Avec Weborama et IPSOS, nous avons publié un Livre blanc sur la presse. Suite à diverses réactions, objections, nous souhaitons, en retour respecteux, réaffirmer, modaliser quelques points.



  • Ce livre blanc part du constat primordial, vérifié et validé chaque jour, depuis des années (source : Base MM de plus de 39 200 titres et hors série, juin 2018) : constat de vitalité et de créativité continues (ainsi en 2017, on compte plus de 2100 nouveaux titres et hors-série). Effet de la loi Bichet, entre autres, et des diverses aides à la presse.



  • Le papier, c'est la vie, et c'est la ville. Son réseau de distribution, ses vitrines, étalages et linéaires confèrent aux contenus de la presse une remarquable et incomparable visibilité et notoriété, un rythme temporel aussi (attentes, etc.). 



  • La presse, rédactionnel et publicité confondus, constitue le vaste mode d'emploi de tous les domaines de la vie courante, privée. Une encyclopédie permanente. Pas de titre sans présentation d'un produit ou d'un service, sans analyses comparatives, sans guide de consommation. Pas d'innovations sans nouveaux titres et hors série. Rôle économique. 



  • La multiplicité, la variété des opinions exprimées sont garantes de la démocratie politique et sociale ; la presse participe du ciment social et de la formation de l'opinion publique. Faite par des journalistes, dirigée par des comités de rédaction, la presse se tient par construction à l'abri des fake news.



  • La presse s'avère une école permanente, parallèle, a-t-on dit parfois, mais pas concurrente. Elle ne remplace pas l'école, mais elle s'appuie sur la culture que transmet à tous l'école publique, laïque, obligatoire et gratuite (externalité positive). Elle la renforce. Elle illustre cette culture en commençant par l'expression écrite de la langue française. En contrepartie de cette fonction culturelle et sociale, la presse est un produit aidé par l'impôt.



  • Lutter contre le "duopole" publicitaire américain ? D'abord, il s'agit de bien davantage que d'un duopole, il faut y inclure amazon et Microsoft, entre autres (cf. "Anatomy of a hegemony"). Et ne perdons pas de vue que la puissance innovante de cet oligopole provient d'investissements scientifiques et technologiques considérables. La question n'est donc pas seulement celle de la concurrence publicitaire, c'est surtout celle, plus profonde, plus grave, de concurrence technologique touchant au mode de production et de collecte des données. En donnant accès à son lectorat pour profiter du réseau de distribution numérique, la presse, par le même mouvement, brade son contenu et laisse piller ses données.

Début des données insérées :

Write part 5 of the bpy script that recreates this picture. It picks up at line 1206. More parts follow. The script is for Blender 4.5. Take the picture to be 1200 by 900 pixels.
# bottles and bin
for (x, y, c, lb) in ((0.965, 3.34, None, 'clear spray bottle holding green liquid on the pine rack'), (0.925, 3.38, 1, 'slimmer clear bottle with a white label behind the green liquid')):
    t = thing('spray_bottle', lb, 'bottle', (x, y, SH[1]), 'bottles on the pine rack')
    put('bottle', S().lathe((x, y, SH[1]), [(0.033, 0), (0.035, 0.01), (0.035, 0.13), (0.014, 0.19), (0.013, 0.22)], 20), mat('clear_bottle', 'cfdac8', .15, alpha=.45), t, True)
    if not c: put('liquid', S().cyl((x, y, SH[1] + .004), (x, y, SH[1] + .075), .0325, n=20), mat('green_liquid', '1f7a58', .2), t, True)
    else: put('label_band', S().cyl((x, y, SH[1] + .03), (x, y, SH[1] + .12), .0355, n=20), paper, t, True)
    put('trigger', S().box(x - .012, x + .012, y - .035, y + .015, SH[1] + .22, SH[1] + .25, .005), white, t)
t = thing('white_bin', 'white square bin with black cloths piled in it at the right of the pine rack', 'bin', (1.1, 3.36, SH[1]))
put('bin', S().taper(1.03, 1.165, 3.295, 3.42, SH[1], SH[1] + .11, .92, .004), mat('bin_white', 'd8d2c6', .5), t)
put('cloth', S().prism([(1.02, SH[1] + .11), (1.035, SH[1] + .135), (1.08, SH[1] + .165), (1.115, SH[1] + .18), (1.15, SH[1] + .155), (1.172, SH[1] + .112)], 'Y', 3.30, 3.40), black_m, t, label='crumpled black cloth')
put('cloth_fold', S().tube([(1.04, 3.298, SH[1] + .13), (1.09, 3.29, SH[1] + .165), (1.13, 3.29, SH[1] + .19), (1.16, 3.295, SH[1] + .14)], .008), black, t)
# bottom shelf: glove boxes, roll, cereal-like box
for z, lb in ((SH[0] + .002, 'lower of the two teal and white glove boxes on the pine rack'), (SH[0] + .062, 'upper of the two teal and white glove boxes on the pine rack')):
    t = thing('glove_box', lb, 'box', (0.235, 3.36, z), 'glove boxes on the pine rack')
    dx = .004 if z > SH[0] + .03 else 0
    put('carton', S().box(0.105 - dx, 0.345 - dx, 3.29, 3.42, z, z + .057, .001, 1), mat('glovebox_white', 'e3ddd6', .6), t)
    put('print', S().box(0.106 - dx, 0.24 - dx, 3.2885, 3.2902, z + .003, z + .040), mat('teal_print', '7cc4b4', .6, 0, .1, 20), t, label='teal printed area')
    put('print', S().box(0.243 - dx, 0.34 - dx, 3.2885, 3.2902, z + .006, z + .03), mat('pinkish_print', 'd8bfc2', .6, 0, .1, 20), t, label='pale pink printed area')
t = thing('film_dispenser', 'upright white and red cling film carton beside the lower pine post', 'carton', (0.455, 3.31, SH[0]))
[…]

On a confondu une question de distribution et d'accès (par des réseaux sociaux, des moteurs de recherche), et une question de prix du produit (bradé). La distribution a un coût, le produit en a un autre. Le prix de vente public doit intégrer ces deux coûts. Lorsqu'un groupe de l'industrie alimentaire négocie avec des hypermarchés pour qu'ils référencent et distribuent ses produits, il ne les donne pas (pas de vente à perte). Or la valeur de la presse est celle de ses données. Comment résister à la puissance armée des technologies de pointe des GAFAM ? La puissance ne suffit pas si elle n'est pas servie par la technologie. Des coalitions suffiront-t-elles aux régies publicitaires ? On parle en Europe de Verimi, de Emetriq, de Gravity, de Log-in Alliance, de SkyLine... Evoquons encore Criteo Commerce Marketing Ecosystem : Criteo, qui dispose d'un fort capital scientifique et technique, proposera aux détaillants, aux marques, aux publishers, une "coopérative" comme base de résistance à Amazon, base où rassembler leurs données (anonymisées ou non). A suivre...

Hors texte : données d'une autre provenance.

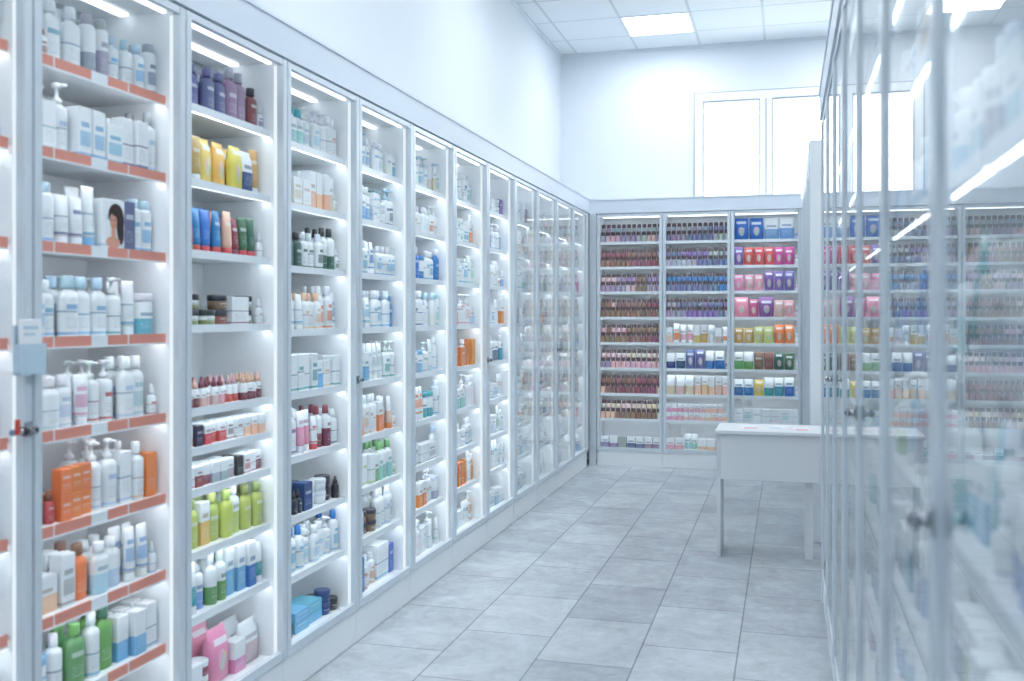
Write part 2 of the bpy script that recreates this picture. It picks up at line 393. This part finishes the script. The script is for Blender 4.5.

  • Valeurs et data. La notion de "monnaie unique" appliquée à des mesure d'audiences des médias est l'un des récents lieux communs du milieu - topoï - pour mettre en avant sa puissance pluri-média. Le seul commun dénominateur possible entre les médias est constitué par les data, atomes de sens, agrégeables, concaténables. Les données collectées peuvent donner lieu à un traitement transversal à fins d'analyse comparée, de ciblage, de répartition. Seules les données peuvent constituer une sorte d'équivalent général, vers lequel toute connaissance converge. Pas les audiences, si mal connues, si floues.



  • La presse, média hybride. Pourquoi est-ce si important ? Parce que la couverture spaciale et sociale du numérique est loin d'être universelle. La France est tachée de zones blanches (ou grises) où le numérique est défaillant et l'accès à une version numérique de la presse est par conséquent aléatoire. Problème classique de modernisation (mutabilité) et d'aménagement du territoire que connaissent d'autres services publics (poste, santé, enseignement, transports, etc.). A cela s'ajoutent les écarts d'équipement donc d'ergonomie, de compétence (le numérique, on l'oublie facilement, est un média d'héritiers, comme toute culture)... Cf. infra, document ARCEP ou l'étude de l'association Que Choisir? "7,5 millions de consommateurs privés d’une connexion de qualité à Internet !" (septembre 2017). Parce que la presse est un média hybride, elle seule est accessible, presque tout le temps, par presque toute la population de la France. L'hybridation papier / numérique (mutabilité) est une valeur de la presse.